Angles and incenters and excenters. #
This file proves lemmas relating incenters and excenters of a simplex to angle bisection.
An excenter of a simplex bisects the angle at a point shared between two faces, as measured between that excenter and its touchpoints on those faces.
The incenter of a simplex bisects the angle at a point shared between two faces, as measured between the incenter and its touchpoints on those faces.
Given a face of a simplex, if a point bisects the angle between that face and each other face, as measured at points shared between those faces between that point and its projections onto the faces, that point is an excenter of the simplex.
A point p is equidistant to two sides of a triangle if and only if the oriented angles at
their common vertex are equal modulo π.
An excenter of a triangle bisects the angle at a vertex modulo π.
The incenter of a triangle bisects the angle at a vertex.
The excenter of a triangle opposite a vertex bisects the angle at that vertex.
The excenter of a triangle opposite a vertex bisects the exterior angle at another vertex
(that is, the interior angles between vertices and the excenter differ by π).
A point lying on angle bisectors from two vertices is an excenter.
An excenter lying on the internal angle bisector from a vertex is either the incenter or the excenter opposite that vertex.

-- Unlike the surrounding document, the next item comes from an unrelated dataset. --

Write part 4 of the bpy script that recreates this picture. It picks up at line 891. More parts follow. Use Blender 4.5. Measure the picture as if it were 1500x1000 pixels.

An excenter lying on the external angle bisector from a vertex is the excenter opposite another vertex.
A point lying on two internal angle bisectors is the incenter.
A point lying on the internal angle bisector from vertex i₁ and the external angle bisector
from another vertex is the excenter opposite vertex i₁.
A point lying on two external angle bisectors is the excenter opposite the third vertex.